François Fillon a été le premier à tenter de se différencier de Nicolas Sarkozy dès septembre 2013, et il s'est brûlé les ailes en appelant, entre PS et FN, à voter pour "le moins sectaire" au second tour des élections municipales. Aujourd'hui, Bruno Le Maire adopte une stratégie similaire qui consiste à se droitiser pour occuper un espace un peu moins convoité que l'aile modérée de l'UMP. Mais celui qui affirmait, il y a quelques mois, qu'il ne reviendrait pas sur le mariage pour tous, risque, comme François Fillon, de brouiller son image. Le problème, c'est que l'on est  face à des prises de positions tacticiennes et les électeurs le ressentent. Le risque est donc grand d'y perdre sa crédibilité.

Les candidats sont-ils tous confrontés  aux mêmes difficultés entre Alain Juppé par exemple qui jouit déjà de la figure du principal opposant et d'autres personnalités moins crédibles ?

Alain Juppé n'a, en effet, pas grand-chose à prouver, il doit seulement éviter les faux pas tout en affirmant son ADN : une droite modérée, qui combat le FN et prône l'alliance avec le centre. Ainsi, le 23 mars, lors d'un meeting, il affirmait à propos des repas de substitution : "A Bordeaux, on sert depuis très longtemps des repas où on peut choisir entre viande ou poisson, viande ou pas viande... Cela n'emmerde personne". Il trace son sillon, négligeant volontairement la droite de l'UMP sans la braquer et pariant sur le soutien du centre. La tâche est plus compliqué pour NKM, Xavier Bertrand ou Bruno Le Maire que l'on a du mal à identifier politiquement. Ils n'ont pas réussi à se démarquer, on ne sait pas exactement ce que contient leur épicerie politique. Seul Laurent Wauquiez, conseillé par Patrick Buisson, a réussi à construire une identité forte en militant contre "l'assistanat" et  la construction européenne. Nicolas Sarkozy, lui, est soumis à un impératif différent. Parfaitement identifié politiquement, cet avantage c'est transformé en handicap et durant la campagne de 2012. Il s'est mis à dos tout un électorat modéré qui a préféré voter François Hollande. Tout en continuant à séduire l'aile droite de l'UMP, l'ancien président doit aujourd'hui se réconcilier avec l'aile modérée. C'est pour cette raison qu'il a regretté, le 7 avril, le débat sur l'identité nationale qu'il a initié durant son quinquennat.

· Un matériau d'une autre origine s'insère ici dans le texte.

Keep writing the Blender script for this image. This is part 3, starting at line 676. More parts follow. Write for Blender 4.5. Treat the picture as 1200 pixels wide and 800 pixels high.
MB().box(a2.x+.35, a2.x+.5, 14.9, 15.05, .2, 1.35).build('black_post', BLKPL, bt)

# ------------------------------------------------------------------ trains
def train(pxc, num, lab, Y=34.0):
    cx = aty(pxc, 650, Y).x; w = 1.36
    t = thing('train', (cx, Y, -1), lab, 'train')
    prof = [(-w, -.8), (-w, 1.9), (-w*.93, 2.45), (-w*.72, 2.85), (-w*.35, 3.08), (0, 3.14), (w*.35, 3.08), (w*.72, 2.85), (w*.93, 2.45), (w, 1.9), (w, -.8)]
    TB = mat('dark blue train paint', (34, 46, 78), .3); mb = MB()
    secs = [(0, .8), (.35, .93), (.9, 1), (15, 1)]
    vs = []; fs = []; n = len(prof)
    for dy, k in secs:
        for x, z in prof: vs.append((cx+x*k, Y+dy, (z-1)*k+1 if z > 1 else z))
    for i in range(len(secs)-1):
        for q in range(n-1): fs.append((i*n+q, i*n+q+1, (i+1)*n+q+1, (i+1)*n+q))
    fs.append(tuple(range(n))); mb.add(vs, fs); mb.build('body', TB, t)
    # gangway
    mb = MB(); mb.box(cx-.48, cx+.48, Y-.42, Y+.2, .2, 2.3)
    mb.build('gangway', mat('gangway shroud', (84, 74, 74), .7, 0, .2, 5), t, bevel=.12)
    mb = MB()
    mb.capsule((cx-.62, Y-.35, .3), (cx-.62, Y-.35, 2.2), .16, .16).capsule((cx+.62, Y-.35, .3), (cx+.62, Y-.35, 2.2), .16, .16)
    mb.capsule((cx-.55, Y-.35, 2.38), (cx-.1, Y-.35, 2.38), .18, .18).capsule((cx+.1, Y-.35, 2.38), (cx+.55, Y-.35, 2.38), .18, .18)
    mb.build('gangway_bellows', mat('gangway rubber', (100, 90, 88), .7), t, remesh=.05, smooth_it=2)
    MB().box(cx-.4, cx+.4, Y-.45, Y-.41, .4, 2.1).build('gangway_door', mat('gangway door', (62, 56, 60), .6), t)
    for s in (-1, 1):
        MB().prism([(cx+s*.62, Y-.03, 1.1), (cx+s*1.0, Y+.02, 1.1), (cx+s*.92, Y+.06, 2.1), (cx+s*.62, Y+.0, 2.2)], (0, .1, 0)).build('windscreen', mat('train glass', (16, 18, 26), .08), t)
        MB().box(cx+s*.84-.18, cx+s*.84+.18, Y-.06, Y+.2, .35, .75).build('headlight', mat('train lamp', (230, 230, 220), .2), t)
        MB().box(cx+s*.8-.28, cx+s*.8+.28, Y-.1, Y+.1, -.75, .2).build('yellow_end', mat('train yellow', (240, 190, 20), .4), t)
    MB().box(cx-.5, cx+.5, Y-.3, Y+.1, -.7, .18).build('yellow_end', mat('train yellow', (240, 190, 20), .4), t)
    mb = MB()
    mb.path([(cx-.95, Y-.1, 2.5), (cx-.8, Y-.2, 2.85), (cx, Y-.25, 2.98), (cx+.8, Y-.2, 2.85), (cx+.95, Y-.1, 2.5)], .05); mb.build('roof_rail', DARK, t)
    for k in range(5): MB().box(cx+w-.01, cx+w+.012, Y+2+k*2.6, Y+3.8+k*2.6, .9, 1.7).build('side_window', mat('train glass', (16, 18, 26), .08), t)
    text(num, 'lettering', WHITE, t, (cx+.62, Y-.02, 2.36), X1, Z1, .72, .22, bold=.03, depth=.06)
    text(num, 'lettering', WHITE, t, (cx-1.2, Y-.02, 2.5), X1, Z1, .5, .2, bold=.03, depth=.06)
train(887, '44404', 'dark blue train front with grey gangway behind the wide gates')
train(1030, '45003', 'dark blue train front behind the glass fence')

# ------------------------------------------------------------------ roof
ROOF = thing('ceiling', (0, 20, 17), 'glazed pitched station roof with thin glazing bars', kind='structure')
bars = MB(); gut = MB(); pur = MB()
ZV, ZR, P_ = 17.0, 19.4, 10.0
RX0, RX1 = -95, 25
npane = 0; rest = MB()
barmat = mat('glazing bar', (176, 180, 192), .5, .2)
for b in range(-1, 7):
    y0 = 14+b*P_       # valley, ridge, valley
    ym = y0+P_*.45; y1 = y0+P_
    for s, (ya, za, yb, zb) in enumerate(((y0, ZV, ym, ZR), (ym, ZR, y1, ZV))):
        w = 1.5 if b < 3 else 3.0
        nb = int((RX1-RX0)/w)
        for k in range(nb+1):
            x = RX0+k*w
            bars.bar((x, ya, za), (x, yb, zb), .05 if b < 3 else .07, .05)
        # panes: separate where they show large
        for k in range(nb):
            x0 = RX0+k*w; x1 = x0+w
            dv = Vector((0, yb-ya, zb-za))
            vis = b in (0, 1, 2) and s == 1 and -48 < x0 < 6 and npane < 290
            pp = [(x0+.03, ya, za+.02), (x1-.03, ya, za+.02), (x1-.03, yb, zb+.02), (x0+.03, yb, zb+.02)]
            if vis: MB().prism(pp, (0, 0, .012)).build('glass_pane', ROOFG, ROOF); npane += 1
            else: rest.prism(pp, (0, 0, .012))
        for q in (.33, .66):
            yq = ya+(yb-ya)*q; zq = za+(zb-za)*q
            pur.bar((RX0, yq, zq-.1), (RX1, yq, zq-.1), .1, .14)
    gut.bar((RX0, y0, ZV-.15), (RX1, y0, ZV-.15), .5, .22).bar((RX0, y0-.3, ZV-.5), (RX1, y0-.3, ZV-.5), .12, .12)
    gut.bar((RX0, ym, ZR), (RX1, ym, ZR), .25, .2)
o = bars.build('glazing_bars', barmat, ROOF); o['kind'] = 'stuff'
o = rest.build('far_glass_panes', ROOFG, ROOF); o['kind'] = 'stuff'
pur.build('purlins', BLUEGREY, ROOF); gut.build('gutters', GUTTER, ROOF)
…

Jusqu'où peuvent-ils aller dans cette différenciation, quelles sont les marges de manœuvre ? Qu'est-ce qui ne serait pas accepté par les sympathisants ?

A vouloir aller trop loin dans la différenciation, il existe trois risques majeurs. Le premier consiste à se couper, idéologiquement, de la masse des militants de l'UMP. Alain Juppé est, de ce point de vue-là, le plus téméraire. Mais il reste prudent. Lors des partielles du Doubs, par exemple, il a pris garde, tout en affirmant qu'il voterait PS pour faire barrage au FN, de ne donner aucune consigne aux électeurs. Le deuxième risque pour les candidats est de se "cornériser", de ne répondre aux attentes que d'une partie de l’électorat. C'est le cas de Laurent Wauquiez dont le positionnement correspond à un segment restreint des sympathisants UMP. Le troisième écueil, peut-être celui qui a coûté la victoire à Nicolas Sarkozy en 2012, c'est de se mettre à dos non pas les militants "de base", la "France d'en bas" de l'UMP, mais les cadres et les classes dirigeantes qui sont l'électorat naturel de parti. En droitisant son discours, en se concentrant sur les classes populaires, Nicolas Sarkozy s'est opposé toute une droite bien-pensante, "chiraquienne", qui est allé voter Hollande.